* Task description
Leaving out every picture, quote the data below exactly as it appears.
====== Given data ======
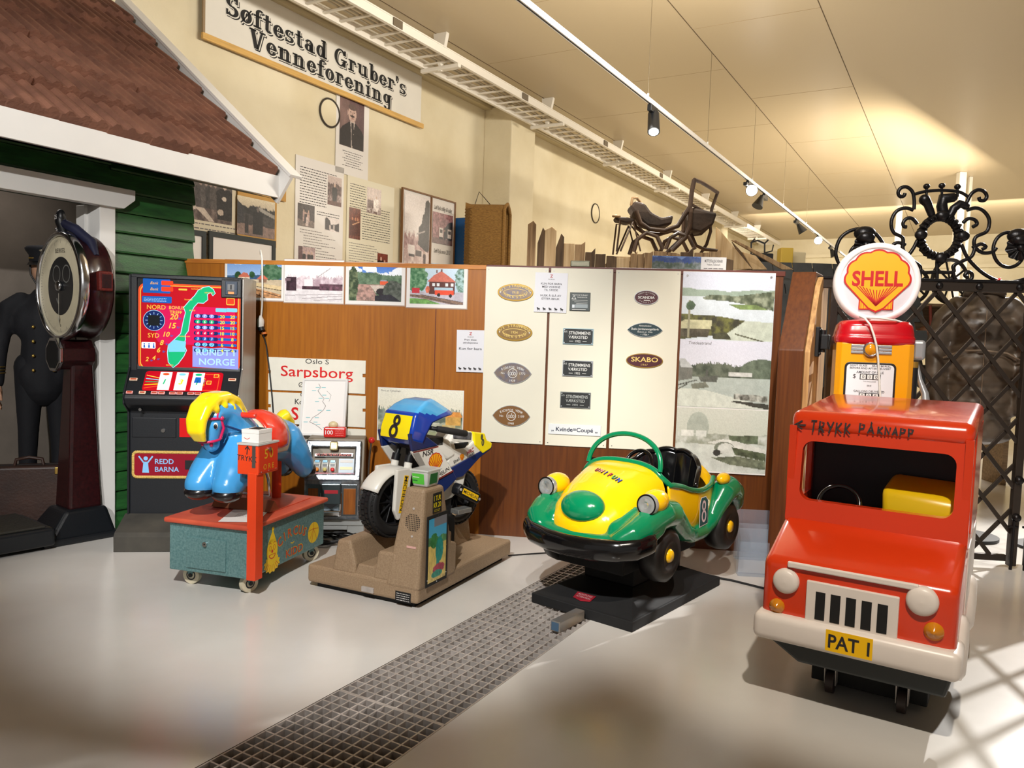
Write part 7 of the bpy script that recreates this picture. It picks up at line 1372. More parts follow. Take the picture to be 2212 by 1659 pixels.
# ================================================================== PETROL PUMP
M_po = mat('pump_orange', (232, 156, 10), .25, coat=.4); M_pr = mat('pump_red', (178, 10, 24), .2, coat=.5); M_gw = mat('globe_white', (236, 228, 226), .25, emit=.12); M_pface = mat('pump_face', (222, 222, 226), .3); M_silv = mat('pump_silver', (176, 178, 182), .3, .6)
pu = thing('petrol_pump', 'orange and red vintage petrol pump with a round shell globe, behind the red van', 'petrol pump', (2.235, 4.86, 0), R_(-19))
ZT = LP(pu, 1885, 742, 'y', -.2).z
b = MB(); b.prism([(-.215, -.17), (-.185, -.20), (.185, -.20), (.215, -.17), (.215, .17), (.185, .20), (-.185, .20), (-.215, .17)], .05, ZT, M_po, 'xy', .004); b.build('cabinet', pu)
b = MB(); b.prism([(-.235, -.22), (.235, -.22), (.235, .22), (-.235, .22)], 0, .06, M_pr, 'xy', .01); b.build('foot', pu)
b = MB()
def dome(u, v):
    R0 = [(1.0, 0), (1.03, .012), (1.03, .04), (1.0, .055), (.99, .075), (.95, .115), (.86, .14), (.5, .152), (.24, .156)]
    f = v*(len(R0)-1); i = min(len(R0)-2, int(f)); f -= i; k = R0[i][0]*(1-f)+R0[i+1][0]*f; z = R0[i][1]*(1-f)+R0[i+1][1]*f; t = 2*math.pi*u
    x = .222*math.copysign(abs(math.cos(t))**.4, math.cos(t)); y = .205*math.copysign(abs(math.sin(t))**.4, math.sin(t)); return (x*k, y*k, ZT-.005+z)
b.grid(dome, 56, 24, M_pr, cu=True); b.build('dome', pu)
GZ = LP(pu, 1899, 612, 'y', 0).z; GR = .247; MG = Matrix.Translation((0, 0, GZ)) @ Matrix.Rotation(R_(90), 4, 'X')
b = MB(); b.cyl((0, 0, ZT+.14), (0, 0, GZ-GR+.01), .075, M_pr, seg=28); b.build('neck', pu)
b = MB(); b.lathe([(.205, .062), (.212, .076), (.228, .075), (.243, .055), (.248, .0), (.243, -.055), (.228, -.075), (.212, -.076), (.205, -.062)], M_gw, 64, MG); gl = b.build('globe', pu)
b = MB(); b.lathe([(.208, .064), (.15, .072), (0, .076)], mat('globe_face', (214, 208, 214), .2, emit=.05), 56, MG); M = MG @ Matrix.Translation((0, -.005, .0775)); 
pecten(b, 0, .015, .335, M, .0, True); b.text('SHELL', .125, mat('shell_red', None) if False else MATS['shell_red'], 0, -.015, .002, M=M, off=.03, width=.285)
for k in range(7): a = R_(30+20*k); 
b.build('emblem_glass', gl)
F = -.2015; FP = lambda px_, py_: (lambda q: (q.x, q.z))(LP(pu, px_, py_, 'y', F)); M = FY(pu, F)
b = MB(); x0, z1 = FP(1839, 745); x1, z0 = FP(1926, 765); zc = (z0+z1)/2
for k in (-1, 0, 1): b.box(x0, x1, F-.006, F+.002, zc+k*.019-.008, zc+k*.019+.008, M_silv, .002)
xc = (x0+x1)/2-.003; b.lathe([(0, .02), (.032, .018), (.034, .014)], mat('badge_amber', (214, 140, 20), .15, coat=.5), 28, FY(pu, F-.004) @ Matrix.Translation((xc, zc, 0))); b.lathe([(.034, .004), (.034, .018), (.043, .016), (.045, .0)], M_chrome, 28, FY(pu, F-.004) @ Matrix.Translation((xc, zc, 0))); b.build('badge', pu)
b = MB(); x0, z1 = FP(1825, 781); x1, _ = FP(1937, 781); z0 = .62; P = RR(x0, z0, x1-x0, z1-z0, .03); b.prism(P, F-.008, F+.002, M_black, 'xz', .003); P = RR(x0+.012, z0+.012, x1-x0-.024, z1-z0-.024, .022); b.prism(P, F-.010, F-.004, M_pface, 'xz'); M = FY(pu, F-.0105); xc = (x0+x1)/2; h = lambda py_: FP(1880, py_)[1]
for t, py_, s_, w_ in (('SIGHT GLASS      MUST BE FULL', 790, .014, .225), ('BEFORE AND AFTER DELIVERY', 796, .016, .225), ('AMOUNT OF SALE', 805, .020, .15), ('GALLONS DELIVERED', 846, .018, .17)): b.text(t, s_, M_ink, xc, h(py_)-.005, .0005, M=M, off=.01, width=w_)
for py_, tx in ((812, '0.00'), (853, '000')):
    z = h(py_)-.018; b.box(xc-.055, xc+.06, z-.005, z+.029, .0004, .0008, M_ink, M=M)
    for k in range(3): b.box(xc-.05+.036*k, xc-.022+.036*k, z-.001, z+.025, .0008, .0012, M_paper, M=M); b.text('0', .026, M_ink, xc-.036+.036*k, z+.003, .0016, M=M, off=.012)
b.text('$', .034, M_ink, xc-.085, h(812)-.016, .0006, M=M, off=.005); b.text('TAX INCLUDED', .010, M_ink, xc, h(824)-.004, .0005, M=M); b.text('ERIE', .014, M_ink, xc, h(834)-.003, .0005, M=M)
b.build('meter_face', pu)
b = MB(); b.prism([(-.04, 0), (.10, 0), (.10, .04), (.07, .09), (.0, .12), (-.04, .12)], .216, .29, M_silv, 'yz', .02, 3, Matrix.Translation((0, -.05, LP(pu, 1990, 778, 'y', -.05).z))); b.build('nozzle_hood', pu)
zn = LP(pu, 1990, 778, 'y', -.05).z; b = MB(); b.tube([(.25, -.05, zn-.02), (.27, -.06, zn-.12), (.30, -.08, zn-.20), (.31, -.09, zn-.30)], [.012, .016, .022, .03], M_silv, 10); b.cyl((.222, -.14, zn-.02), (.222, -.14, zn-.42), .024, M_black, seg=14); b.cyl((.222, -.14, zn-.01), (.222, -.14, zn-.045), .025, M_brass, seg=14); b.build('nozzle', pu)
b = MB(); P = [LP(pu, *p_, 'y', y_) for p_, y_ in (((1880, 690), -.10), ((1858, 684), -.2), ((1868, 687), -.23), ((1880, 702), -.235), ((1888, 725), -.24), ((1893, 745), -.235), ((1897, 775), -.225), ((1900, 830), -.22), ((1902, 870), -.22))]; b.tube(P, .0065, M_wc, 8); b.tube([LP(pu, *p_, 'y', y_) for p_, y_ in (((1862, 685), -.21), ((1900, 687), -.215), ((1935, 692), -.20), ((1960, 700), -.12))], .0055, M_wc, 8); b.build('power_lead', pu)
# ================================================================== WROUGHT IRON GATE
M_iron = mat('wrought_iron', (26, 24, 25), .35, .5, bump=.25, bs=40); M_irb = mat('flat_bar', (60, 52, 46), .4, .6, bump=.1, bs=50)
GA = Vector((2.30, 5.44, 0)); GT = Vector((1, -.115, 0)).normalized(); GN = Vector((GT.y, -GT.x, 0)); GANG = math.atan2(GT.y, GT.x)
ga = thing('iron_gate', 'black wrought iron lattice gate crowned with scrollwork and a wreath, beside the petrol pump', 'gate', GA, GANG)
def GQ(px_, py_): q = onpl(px_, py_, GA, GN)-GA; return (q.dot(GT), 0.0, q.z)
def Z7(zx, zy): return GQ(zx/3.318+1700, zy/3.318+380)
zr = GQ(2100, 630)[2]; xr_ = GQ(2200, 900)[0]; zbm = .05
b = MB(); b.box(-.25, 2.62, -.02, .02, zr, zr+.065, M_irb, .004); b.box(-.25, 2.62, -.03, .03, zr+.062, zr+.08, M_iron, .003); b.build('top_rail', ga)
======
* Exercise solution
Write part 7 of the bpy script that recreates this picture. It picks up at line 1372. More parts follow. Take the picture to be 2212 by 1659 pixels.
# ================================================================== PETROL PUMP
M_po = mat('pump_orange', (232, 156, 10), .25, coat=.4); M_pr = mat('pump_red', (178, 10, 24), .2, coat=.5); M_gw = mat('globe_white', (236, 228, 226), .25, emit=.12); M_pface = mat('pump_face', (222, 222, 226), .3); M_silv = mat('pump_silver', (176, 178, 182), .3, .6)
pu = thing('petrol_pump', 'orange and red vintage petrol pump with a round shell globe, behind the red van', 'petrol pump', (2.235, 4.86, 0), R_(-19))
ZT = LP(pu, 1885, 742, 'y', -.2).z
b = MB(); b.prism([(-.215, -.17), (-.185, -.20), (.185, -.20), (.215, -.17), (.215, .17), (.185, .20), (-.185, .20), (-.215, .17)], .05, ZT, M_po, 'xy', .004); b.build('cabinet', pu)
b = MB(); b.prism([(-.235, -.22), (.235, -.22), (.235, .22), (-.235, .22)], 0, .06, M_pr, 'xy', .01); b.build('foot', pu)
b = MB()
def dome(u, v):
    R0 = [(1.0, 0), (1.03, .012), (1.03, .04), (1.0, .055), (.99, .075), (.95, .115), (.86, .14), (.5, .152), (.24, .156)]
    f = v*(len(R0)-1); i = min(len(R0)-2, int(f)); f -= i; k = R0[i][0]*(1-f)+R0[i+1][0]*f; z = R0[i][1]*(1-f)+R0[i+1][1]*f; t = 2*math.pi*u
    x = .222*math.copysign(abs(math.cos(t))**.4, math.cos(t)); y = .205*math.copysign(abs(math.sin(t))**.4, math.sin(t)); return (x*k, y*k, ZT-.005+z)
b.grid(dome, 56, 24, M_pr, cu=True); b.build('dome', pu)
GZ = LP(pu, 1899, 612, 'y', 0).z; GR = .247; MG = Matrix.Translation((0, 0, GZ)) @ Matrix.Rotation(R_(90), 4, 'X')
b = MB(); b.cyl((0, 0, ZT+.14), (0, 0, GZ-GR+.01), .075, M_pr, seg=28); b.build('neck', pu)
b = MB(); b.lathe([(.205, .062), (.212, .076), (.228, .075), (.243, .055), (.248, .0), (.243, -.055), (.228, -.075), (.212, -.076), (.205, -.062)], M_gw, 64, MG); gl = b.build('globe', pu)
b = MB(); b.lathe([(.208, .064), (.15, .072), (0, .076)], mat('globe_face', (214, 208, 214), .2, emit=.05), 56, MG); M = MG @ Matrix.Translation((0, -.005, .0775)); 
pecten(b, 0, .015, .335, M, .0, True); b.text('SHELL', .125, mat('shell_red', None) if False else MATS['shell_red'], 0, -.015, .002, M=M, off=.03, width=.285)
for k in range(7): a = R_(30+20*k); 
b.build('emblem_glass', gl)
F = -.2015; FP = lambda px_, py_: (lambda q: (q.x, q.z))(LP(pu, px_, py_, 'y', F)); M = FY(pu, F)
b = MB(); x0, z1 = FP(1839, 745); x1, z0 = FP(1926, 765); zc = (z0+z1)/2
for k in (-1, 0, 1): b.box(x0, x1, F-.006, F+.002, zc+k*.019-.008, zc+k*.019+.008, M_silv, .002)
xc = (x0+x1)/2-.003; b.lathe([(0, .02), (.032, .018), (.034, .014)], mat('badge_amber', (214, 140, 20), .15, coat=.5), 28, FY(pu, F-.004) @ Matrix.Translation((xc, zc, 0))); b.lathe([(.034, .004), (.034, .018), (.043, .016), (.045, .0)], M_chrome, 28, FY(pu, F-.004) @ Matrix.Translation((xc, zc, 0))); b.build('badge', pu)
b = MB(); x0, z1 = FP(1825, 781); x1, _ = FP(1937, 781); z0 = .62; P = RR(x0, z0, x1-x0, z1-z0, .03); b.prism(P, F-.008, F+.002, M_black, 'xz', .003); P = RR(x0+.012, z0+.012, x1-x0-.024, z1-z0-.024, .022); b.prism(P, F-.010, F-.004, M_pface, 'xz'); M = FY(pu, F-.0105); xc = (x0+x1)/2; h = lambda py_: FP(1880, py_)[1]
for t, py_, s_, w_ in (('SIGHT GLASS      MUST BE FULL', 790, .014, .225), ('BEFORE AND AFTER DELIVERY', 796, .016, .225), ('AMOUNT OF SALE', 805, .020, .15), ('GALLONS DELIVERED', 846, .018, .17)): b.text(t, s_, M_ink, xc, h(py_)-.005, .0005, M=M, off=.01, width=w_)
for py_, tx in ((812, '0.00'), (853, '000')):
    z = h(py_)-.018; b.box(xc-.055, xc+.06, z-.005, z+.029, .0004, .0008, M_ink, M=M)
    for k in range(3): b.box(xc-.05+.036*k, xc-.022+.036*k, z-.001, z+.025, .0008, .0012, M_paper, M=M); b.text('0', .026, M_ink, xc-.036+.036*k, z+.003, .0016, M=M, off=.012)
b.text('$', .034, M_ink, xc-.085, h(812)-.016, .0006, M=M, off=.005); b.text('TAX INCLUDED', .010, M_ink, xc, h(824)-.004, .0005, M=M); b.text('ERIE', .014, M_ink, xc, h(834)-.003, .0005, M=M)
b.build('meter_face', pu)
b = MB(); b.prism([(-.04, 0), (.10, 0), (.10, .04), (.07, .09), (.0, .12), (-.04, .12)], .216, .29, M_silv, 'yz', .02, 3, Matrix.Translation((0, -.05, LP(pu, 1990, 778, 'y', -.05).z))); b.build('nozzle_hood', pu)
zn = LP(pu, 1990, 778, 'y', -.05).z; b = MB(); b.tube([(.25, -.05, zn-.02), (.27, -.06, zn-.12), (.30, -.08, zn-.20), (.31, -.09, zn-.30)], [.012, .016, .022, .03], M_silv, 10); b.cyl((.222, -.14, zn-.02), (.222, -.14, zn-.42), .024, M_black, seg=14); b.cyl((.222, -.14, zn-.01), (.222, -.14, zn-.045), .025, M_brass, seg=14); b.build('nozzle', pu)
b = MB(); P = [LP(pu, *p_, 'y', y_) for p_, y_ in (((1880, 690), -.10), ((1858, 684), -.2), ((1868, 687), -.23), ((1880, 702), -.235), ((1888, 725), -.24), ((1893, 745), -.235), ((1897, 775), -.225), ((1900, 830), -.22), ((1902, 870), -.22))]; b.tube(P, .0065, M_wc, 8); b.tube([LP(pu, *p_, 'y', y_) for p_, y_ in (((1862, 685), -.21), ((1900, 687), -.215), ((1935, 692), -.20), ((1960, 700), -.12))], .0055, M_wc, 8); b.build('power_lead', pu)
# ================================================================== WROUGHT IRON GATE
M_iron = mat('wrought_iron', (26, 24, 25), .35, .5, bump=.25, bs=40); M_irb = mat('flat_bar', (60, 52, 46), .4, .6, bump=.1, bs=50)
GA = Vector((2.30, 5.44, 0)); GT = Vector((1, -.115, 0)).normalized(); GN = Vector((GT.y, -GT.x, 0)); GANG = math.atan2(GT.y, GT.x)
ga = thing('iron_gate', 'black wrought iron lattice gate crowned with scrollwork and a wreath, beside the petrol pump', 'gate', GA, GANG)
def GQ(px_, py_): q = onpl(px_, py_, GA, GN)-GA; return (q.dot(GT), 0.0, q.z)
def Z7(zx, zy): return GQ(zx/3.318+1700, zy/3.318+380)
zr = GQ(2100, 630)[2]; xr_ = GQ(2200, 900)[0]; zbm = .05
b = MB(); b.box(-.25, 2.62, -.02, .02, zr, zr+.065, M_irb, .004); b.box(-.25, 2.62, -.03, .03, zr+.062, zr+.08, M_iron, .003); b.build('top_rail', ga)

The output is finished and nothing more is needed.